Are there any other code issues I should search for to make sure the site will function on newer versions of PHP?
I'll poke around and see if there's a hint of any of those in play. As I said, the site is over 1,000 pages. They really only used PHP for includes and the like (hence, the enormous size), so I'm hoping we'll be OK.
Dudes, that is totally the wrong approach. feyd already mentioned it, and I will reiterate it, do not make your PHP5 installation that same insecure, outdated crap that a PHP3 install would be. Would you turn on register_globals just so your code will work, or will you make your code better so it will work on a more secure setup?

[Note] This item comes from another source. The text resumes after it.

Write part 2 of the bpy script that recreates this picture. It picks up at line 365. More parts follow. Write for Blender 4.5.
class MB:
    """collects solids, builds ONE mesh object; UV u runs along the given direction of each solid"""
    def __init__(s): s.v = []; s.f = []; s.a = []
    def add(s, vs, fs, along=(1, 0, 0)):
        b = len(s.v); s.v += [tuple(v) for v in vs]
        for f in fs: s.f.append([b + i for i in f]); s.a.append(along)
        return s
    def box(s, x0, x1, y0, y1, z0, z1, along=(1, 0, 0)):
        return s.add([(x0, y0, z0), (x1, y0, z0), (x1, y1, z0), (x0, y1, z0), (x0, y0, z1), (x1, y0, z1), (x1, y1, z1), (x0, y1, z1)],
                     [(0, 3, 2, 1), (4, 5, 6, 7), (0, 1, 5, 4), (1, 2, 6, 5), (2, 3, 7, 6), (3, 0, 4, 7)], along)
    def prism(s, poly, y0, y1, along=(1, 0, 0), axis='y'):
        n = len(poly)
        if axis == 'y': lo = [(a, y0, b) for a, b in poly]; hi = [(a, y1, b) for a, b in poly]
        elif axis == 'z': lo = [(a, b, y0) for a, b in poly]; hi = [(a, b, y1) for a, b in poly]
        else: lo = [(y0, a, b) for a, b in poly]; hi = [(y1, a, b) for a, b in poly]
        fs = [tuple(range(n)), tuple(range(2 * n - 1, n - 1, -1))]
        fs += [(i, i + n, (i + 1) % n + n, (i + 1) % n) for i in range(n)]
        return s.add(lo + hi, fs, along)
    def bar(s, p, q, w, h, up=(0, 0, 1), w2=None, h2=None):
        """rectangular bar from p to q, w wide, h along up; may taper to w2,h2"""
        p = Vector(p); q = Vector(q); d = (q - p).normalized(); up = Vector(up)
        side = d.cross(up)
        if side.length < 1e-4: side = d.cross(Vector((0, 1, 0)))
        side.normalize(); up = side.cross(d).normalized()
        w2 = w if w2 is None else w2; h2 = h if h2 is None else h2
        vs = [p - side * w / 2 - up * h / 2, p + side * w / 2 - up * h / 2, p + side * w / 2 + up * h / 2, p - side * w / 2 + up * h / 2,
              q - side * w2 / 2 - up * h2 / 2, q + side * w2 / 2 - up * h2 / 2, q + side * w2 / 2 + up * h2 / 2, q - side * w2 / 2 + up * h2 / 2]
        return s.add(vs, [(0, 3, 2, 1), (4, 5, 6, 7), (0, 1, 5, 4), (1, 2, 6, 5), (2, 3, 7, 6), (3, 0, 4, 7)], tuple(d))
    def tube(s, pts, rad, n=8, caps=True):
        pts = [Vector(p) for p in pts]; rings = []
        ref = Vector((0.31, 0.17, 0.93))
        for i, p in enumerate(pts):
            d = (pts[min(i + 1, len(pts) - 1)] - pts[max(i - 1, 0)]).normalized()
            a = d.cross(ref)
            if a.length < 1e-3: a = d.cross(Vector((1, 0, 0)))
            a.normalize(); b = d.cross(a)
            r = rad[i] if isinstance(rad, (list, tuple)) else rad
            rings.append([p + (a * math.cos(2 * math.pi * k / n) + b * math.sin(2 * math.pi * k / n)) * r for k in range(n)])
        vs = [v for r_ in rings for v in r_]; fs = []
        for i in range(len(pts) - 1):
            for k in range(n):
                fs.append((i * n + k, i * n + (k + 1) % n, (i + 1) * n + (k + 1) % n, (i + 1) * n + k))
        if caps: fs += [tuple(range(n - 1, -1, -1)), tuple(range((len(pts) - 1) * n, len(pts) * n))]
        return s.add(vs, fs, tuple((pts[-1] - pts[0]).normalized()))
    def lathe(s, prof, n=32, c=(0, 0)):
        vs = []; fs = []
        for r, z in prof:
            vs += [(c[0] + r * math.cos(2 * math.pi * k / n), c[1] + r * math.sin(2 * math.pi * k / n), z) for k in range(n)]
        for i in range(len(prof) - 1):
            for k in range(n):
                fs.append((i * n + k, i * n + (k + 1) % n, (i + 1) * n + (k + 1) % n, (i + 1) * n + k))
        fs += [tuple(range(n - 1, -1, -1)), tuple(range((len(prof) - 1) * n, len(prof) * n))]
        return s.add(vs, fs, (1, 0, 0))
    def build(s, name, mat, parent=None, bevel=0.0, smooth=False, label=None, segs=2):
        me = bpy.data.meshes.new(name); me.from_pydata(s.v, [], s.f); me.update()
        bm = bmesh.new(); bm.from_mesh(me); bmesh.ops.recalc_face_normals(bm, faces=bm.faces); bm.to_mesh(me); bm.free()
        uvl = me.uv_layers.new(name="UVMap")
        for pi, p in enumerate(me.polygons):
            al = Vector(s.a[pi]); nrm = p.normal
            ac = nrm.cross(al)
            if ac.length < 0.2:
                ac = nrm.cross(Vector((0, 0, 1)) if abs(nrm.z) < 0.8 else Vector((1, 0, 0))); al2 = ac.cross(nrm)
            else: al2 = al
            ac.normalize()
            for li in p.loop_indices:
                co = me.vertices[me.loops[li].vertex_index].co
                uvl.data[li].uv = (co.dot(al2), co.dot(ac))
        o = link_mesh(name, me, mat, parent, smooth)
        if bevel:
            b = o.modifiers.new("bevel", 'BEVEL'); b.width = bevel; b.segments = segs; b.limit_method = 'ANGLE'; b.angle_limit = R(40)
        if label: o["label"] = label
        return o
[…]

Leave short tags off. Leave register_globals off. If this is a production system, turn off display_errors and display_startup_errors. You might also want to lower your error_reporting from E_ALL (or E_STRICT in PHP5) to E_ALL ~ E_NOTICE to prevent unwanted notice level reports form spashing to the screen. If you are talking to a Sybase or MSSQL server database, raise your database error severity levels to 16 from the default 11 to prevent changing context notices.
Then, after checking into the things feyd has stated, make sure you check your code for objects that are passed by reference, as PHP5 does not like that much. Also, make sure the appropriate extensions are loaded on the new server so that any extension used on the old server are maintained (so your code doesn't break because of an extension issue).